- **DATA SECTION**

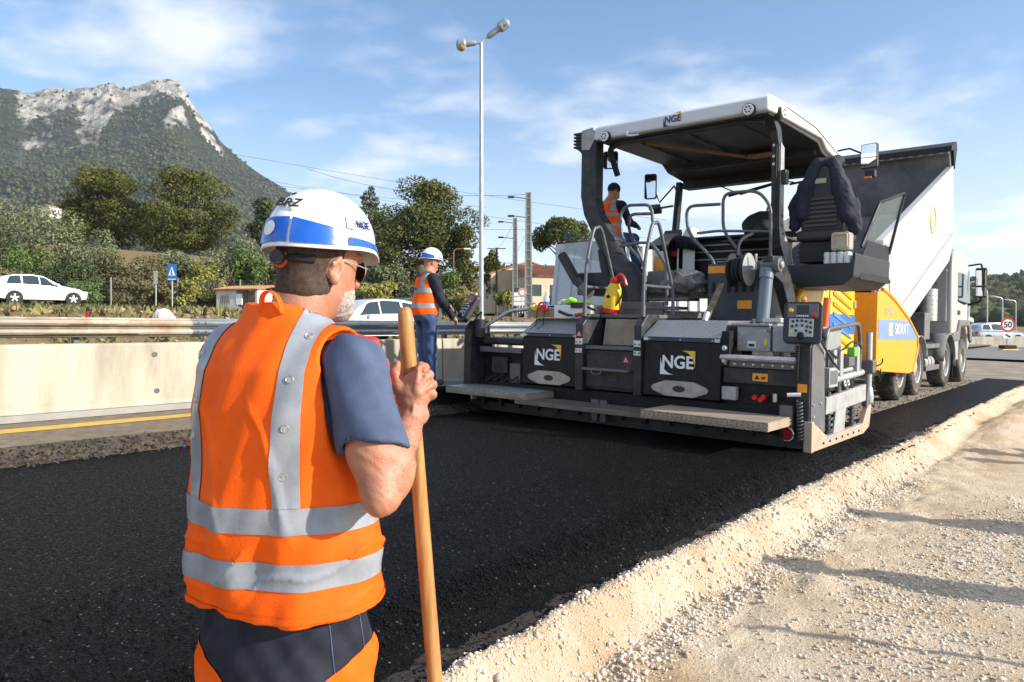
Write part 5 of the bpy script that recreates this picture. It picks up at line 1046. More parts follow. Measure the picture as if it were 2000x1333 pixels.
def dress(e, S, front, rear, Wd, r, wy, mat_h=None):
    car_wheels(e, Wd, wy, r)
    for sd in (1, -1):
        q = MB(); q.box(sd * Wd * .36 - .12, sd * Wd * .36 + .12, rear - .03, rear + .06, .78, .98); q.build('tail_lamp', K['red'], e, bevel=.03)
        q = MB(); q.box(sd * Wd * .36 - .13, sd * Wd * .36 + .13, front - .2, front - .01, .60, .72); q.build('headlamp', K['led'], e, bevel=.03)
        q = MB(); q.box(sd * (Wd / 2 + .03) - .09, sd * (Wd / 2 + .03) + .09, .52, .66, .95, 1.07); q.build('door_mirror', K['letter_white'], e, bevel=.04)
        for yy in (.12, -.85): q = MB(); q.box(sd * Wd * .508 - .008, sd * Wd * .508 + .008, yy - .1, yy + .08, .80, .83); q.build('door_handle', K['steel_light'], e)
    q = MB(); q.box(-.26, .26, rear - .045, rear - .02, .52, .63); q.build('number_plate', K['letter_white'], e)
    q = MB(); q.box(-Wd * .40, Wd * .40, front - .1, front + .005, .30, .50); q.build('grille', K['black'], e, bevel=.03)
def place_car(e, p, d, z): 
    d = Vector(d).normalized(); r = Vector((d.y, -d.x, 0)); e.matrix_world = Matrix(((r.x, d.x, 0, p[0]), (r.y, d.y, 0, p[1]), (0, 0, 1, z), (0, 0, 0, 1)))
e, S = car('hatchback_car', 'white hatchback driving on the verge road at far left', None, 4.07, 1.73, 1.52, HATCH, CW, [(-1.62, -.98, -1.45, -1.0, .53, .82), (-.92, -.20, -.90, -.22, .53, .82), (-.14, .68, -.16, .16, .53, .82)], None, .31)
dress(e, S, 2.04, -2.03, 1.73, .31, (-1.28, 1.3))
p = P(76, 600, 37); place_car(e, (p.x, p.y), DV, p.z + .10)
SUVS = [(-2.2, .5, .95, 1.0, .5, .9), (-2.15, .36, 1.08, 1.25, .7, .96), (-1.9, .32, 1.10, 1.56, .72, .99), (-1.2, .3, 1.08, 1.67, .73, 1.0), (-.2, .3, 1.05, 1.69, .73, 1.0), (.45, .3, 1.03, 1.60, .72, 1.0), (1.15, .3, 1.02, 1.10, .8, .99), (1.8, .32, .96, 1.02, .78, .95), (2.15, .4, .8, .86, .7, .85), (2.22, .5, .7, .75, .6, .76)]
def suv(label, body, px, py, D, d):
    e, S = car('suv_car', label, None, 4.4, 1.85, 1.69, SUVS, body, [(-1.86, -1.05, -1.6, -1.08, .53, .80), (-.98, .0, -.96, -.02, .53, .82), (.06, 1.06, .04, .58, .53, .82)], None, .35)
    dress(e, S, 2.22, -2.2, 1.85, .35, (-1.35, 1.38)); p = P(px, py, D); place_car(e, (p.x, p.y), d, p.z - 1.69); return e
suv('white suv passing behind the guardrail, beside the man with the helmet', CW, 716, 583, 27, -DV)
suv('dark grey suv farther back, half hidden behind the worker in the orange vest', CG, 778, 581, 36, -DV)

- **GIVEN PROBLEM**
Print the full listing exactly, dropping the pictures.

- **PROBLEM SOLUTION**
Write part 5 of the bpy script that recreates this picture. It picks up at line 1046. More parts follow. Measure the picture as if it were 2000x1333 pixels.
def dress(e, S, front, rear, Wd, r, wy, mat_h=None):
    car_wheels(e, Wd, wy, r)
    for sd in (1, -1):
        q = MB(); q.box(sd * Wd * .36 - .12, sd * Wd * .36 + .12, rear - .03, rear + .06, .78, .98); q.build('tail_lamp', K['red'], e, bevel=.03)
        q = MB(); q.box(sd * Wd * .36 - .13, sd * Wd * .36 + .13, front - .2, front - .01, .60, .72); q.build('headlamp', K['led'], e, bevel=.03)
        q = MB(); q.box(sd * (Wd / 2 + .03) - .09, sd * (Wd / 2 + .03) + .09, .52, .66, .95, 1.07); q.build('door_mirror', K['letter_white'], e, bevel=.04)
        for yy in (.12, -.85): q = MB(); q.box(sd * Wd * .508 - .008, sd * Wd * .508 + .008, yy - .1, yy + .08, .80, .83); q.build('door_handle', K['steel_light'], e)
    q = MB(); q.box(-.26, .26, rear - .045, rear - .02, .52, .63); q.build('number_plate', K['letter_white'], e)
    q = MB(); q.box(-Wd * .40, Wd * .40, front - .1, front + .005, .30, .50); q.build('grille', K['black'], e, bevel=.03)
def place_car(e, p, d, z): 
    d = Vector(d).normalized(); r = Vector((d.y, -d.x, 0)); e.matrix_world = Matrix(((r.x, d.x, 0, p[0]), (r.y, d.y, 0, p[1]), (0, 0, 1, z), (0, 0, 0, 1)))
e, S = car('hatchback_car', 'white hatchback driving on the verge road at far left', None, 4.07, 1.73, 1.52, HATCH, CW, [(-1.62, -.98, -1.45, -1.0, .53, .82), (-.92, -.20, -.90, -.22, .53, .82), (-.14, .68, -.16, .16, .53, .82)], None, .31)
dress(e, S, 2.04, -2.03, 1.73, .31, (-1.28, 1.3))
p = P(76, 600, 37); place_car(e, (p.x, p.y), DV, p.z + .10)
SUVS = [(-2.2, .5, .95, 1.0, .5, .9), (-2.15, .36, 1.08, 1.25, .7, .96), (-1.9, .32, 1.10, 1.56, .72, .99), (-1.2, .3, 1.08, 1.67, .73, 1.0), (-.2, .3, 1.05, 1.69, .73, 1.0), (.45, .3, 1.03, 1.60, .72, 1.0), (1.15, .3, 1.02, 1.10, .8, .99), (1.8, .32, .96, 1.02, .78, .95), (2.15, .4, .8, .86, .7, .85), (2.22, .5, .7, .75, .6, .76)]
def suv(label, body, px, py, D, d):
    e, S = car('suv_car', label, None, 4.4, 1.85, 1.69, SUVS, body, [(-1.86, -1.05, -1.6, -1.08, .53, .80), (-.98, .0, -.96, -.02, .53, .82), (.06, 1.06, .04, .58, .53, .82)], None, .35)
    dress(e, S, 2.22, -2.2, 1.85, .35, (-1.35, 1.38)); p = P(px, py, D); place_car(e, (p.x, p.y), d, p.z - 1.69); return e
suv('white suv passing behind the guardrail, beside the man with the helmet', CW, 716, 583, 27, -DV)
suv('dark grey suv farther back, half hidden behind the worker in the orange vest', CG, 778, 581, 36, -DV)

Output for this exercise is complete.